Perché questa fondamentale differenza? Semplice: perché il rifugiato politico è una figura individuale, è una singola persona che – se ricondotta nel proprio paese – rischia una ingiusta (si presume) punizione, se non anche la perdita della vita. I profughi, invece, sono una categoria plurima, sono un insieme di persone che fuggono da un pericolo generico ancorché grave. Il rifugiato è talora costretto a prolungare nel tempo la propria permanenza all’estero, talché potrebbe addirittura integrarsi nello Stato ospitante (e eccezionalmente ottenerne la cittadinanza). I profughi, al contrario, essendo solitamente in numero rilevante, possono ragionevolmente aspirare soltanto ad una ospitalità temporanea, per il periodo strettamente necessario al ritorno della normalità nel paese di origine: periodo che potrà durare anche alcuni anni, ma che dovrà necessariamente avere termine. Ecco perché – di solito e senza che qualcuno ne organizzi l’esodo “spontaneo” – sono ospitati in campi di raccolta posti poco oltre la frontiera degli Stati confinanti, campi generalmente organizzati e gestiti dall’ONU.
E tuttavia, anche per ció che concerne i profughi, alcune distinzioni vanno fatte. Prendiamo, per esempio, gli asiatici che giungono in Italia attraverso la rotta balcanica o direttamente via mare dalla Turchia. In che misura tutti costoro possono essere considerati “profughi”? Perché – si faccia attenzione – nella gran parte dei casi non ci troviamo di fronte a gente che fugge dal proprio paese, ma a persone che hanno già trovato un asilo oltre le frontiere del proprio paese, segnatamente in Turchia, nelle strutture create con i finanziamenti miliardari dell’Unione Europea. Dopo di che, in una fase successiva, un certo numero di quei profughi hanno deciso di affrontare un viaggio per raggiungere una destinazione migliore, in Europa e segnatamente nell’Italia accogliona. Naturalmente non mi pronunzio sull’aspetto tecnico, formale: se cioé, in questo caso, il viaggio di costoro verso l’Europa possa essere considerato una prosecuzione della fuga dal paese flagellato da guerre o terremoti, o non piuttosto una “migrazione economica” dal paese di prima accoglienza verso una destinazione maggiormente appetibile.

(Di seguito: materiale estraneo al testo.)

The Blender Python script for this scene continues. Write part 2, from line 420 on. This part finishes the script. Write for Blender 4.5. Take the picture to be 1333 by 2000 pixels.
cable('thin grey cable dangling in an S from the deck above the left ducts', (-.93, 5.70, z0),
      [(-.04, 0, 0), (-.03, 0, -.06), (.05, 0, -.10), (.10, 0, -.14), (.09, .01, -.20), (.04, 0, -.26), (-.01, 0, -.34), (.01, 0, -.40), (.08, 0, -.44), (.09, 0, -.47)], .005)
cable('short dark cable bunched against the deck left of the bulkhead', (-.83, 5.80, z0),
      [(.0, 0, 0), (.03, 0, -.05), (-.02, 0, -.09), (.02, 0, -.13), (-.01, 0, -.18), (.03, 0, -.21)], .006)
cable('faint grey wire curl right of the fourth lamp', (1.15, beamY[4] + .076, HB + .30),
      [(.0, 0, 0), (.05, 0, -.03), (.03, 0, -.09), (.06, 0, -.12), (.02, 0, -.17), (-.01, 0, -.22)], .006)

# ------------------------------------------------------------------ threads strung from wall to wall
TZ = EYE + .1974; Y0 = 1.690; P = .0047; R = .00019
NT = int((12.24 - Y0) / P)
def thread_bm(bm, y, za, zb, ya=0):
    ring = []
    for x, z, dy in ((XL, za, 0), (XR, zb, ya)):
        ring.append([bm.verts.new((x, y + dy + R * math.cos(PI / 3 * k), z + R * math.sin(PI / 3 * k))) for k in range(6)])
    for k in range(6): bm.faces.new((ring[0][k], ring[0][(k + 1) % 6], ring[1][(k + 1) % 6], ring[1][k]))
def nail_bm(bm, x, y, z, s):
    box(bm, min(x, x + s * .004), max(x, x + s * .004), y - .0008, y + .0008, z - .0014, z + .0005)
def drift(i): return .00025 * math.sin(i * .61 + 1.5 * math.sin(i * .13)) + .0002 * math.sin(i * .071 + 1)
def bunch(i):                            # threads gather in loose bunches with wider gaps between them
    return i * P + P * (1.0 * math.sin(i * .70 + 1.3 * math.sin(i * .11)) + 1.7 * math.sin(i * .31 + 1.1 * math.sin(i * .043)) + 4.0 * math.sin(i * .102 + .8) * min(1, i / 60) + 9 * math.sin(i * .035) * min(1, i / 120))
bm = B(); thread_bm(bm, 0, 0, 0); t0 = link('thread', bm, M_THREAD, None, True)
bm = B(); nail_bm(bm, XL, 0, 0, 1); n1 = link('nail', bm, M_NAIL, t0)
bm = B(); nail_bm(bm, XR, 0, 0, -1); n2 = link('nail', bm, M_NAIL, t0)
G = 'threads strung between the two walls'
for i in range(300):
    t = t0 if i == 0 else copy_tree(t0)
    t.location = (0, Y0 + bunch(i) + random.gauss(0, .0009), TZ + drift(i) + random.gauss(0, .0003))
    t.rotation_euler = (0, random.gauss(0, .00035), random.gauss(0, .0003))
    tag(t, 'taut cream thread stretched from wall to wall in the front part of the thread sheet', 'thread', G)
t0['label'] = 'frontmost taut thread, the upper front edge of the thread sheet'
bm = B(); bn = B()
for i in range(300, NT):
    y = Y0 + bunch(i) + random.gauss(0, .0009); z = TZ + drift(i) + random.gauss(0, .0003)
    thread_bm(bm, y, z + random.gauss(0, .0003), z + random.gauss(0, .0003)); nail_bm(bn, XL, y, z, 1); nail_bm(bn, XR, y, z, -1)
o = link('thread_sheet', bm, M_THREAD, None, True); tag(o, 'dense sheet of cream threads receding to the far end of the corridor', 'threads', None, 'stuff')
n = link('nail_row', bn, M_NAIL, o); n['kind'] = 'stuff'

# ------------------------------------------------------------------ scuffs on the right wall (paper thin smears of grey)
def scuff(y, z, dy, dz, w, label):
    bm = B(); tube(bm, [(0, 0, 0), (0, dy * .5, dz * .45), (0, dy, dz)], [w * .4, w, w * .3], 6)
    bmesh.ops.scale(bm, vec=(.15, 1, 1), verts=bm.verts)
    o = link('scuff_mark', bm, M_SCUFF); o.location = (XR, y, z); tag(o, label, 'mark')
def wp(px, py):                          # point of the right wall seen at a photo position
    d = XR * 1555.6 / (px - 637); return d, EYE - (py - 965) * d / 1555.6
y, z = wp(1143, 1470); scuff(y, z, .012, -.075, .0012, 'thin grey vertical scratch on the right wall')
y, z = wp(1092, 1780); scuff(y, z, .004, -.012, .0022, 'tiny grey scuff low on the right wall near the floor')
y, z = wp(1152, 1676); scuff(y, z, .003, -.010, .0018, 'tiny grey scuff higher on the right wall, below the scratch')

In ogni caso – e concludo – sia che si tratti di profughi o di rifugiati o di semplici migranti economici, la questione é troppo vasta, articolata, e complessa perché possa essere affrontata con la disarmante faciloneria di cui i nostri governanti hanno dato prova in questi giorni.
Il problema non si esaurisce certo nella regolaritá o meno degli ingressi; né il via libera alla accoglienza (costosissima) di un altro mezzo milione di immigrati puó essere deciso per ovviare all’orario di lavoro dei bagnini. Si tratta di scelte di fondo, epocali, gravide di conseguenze in tutti i campi della nostra vita civile e sui difficili equilibri della nostra economia nazionale. Spero che qualcuno se ne renda finalmente conto.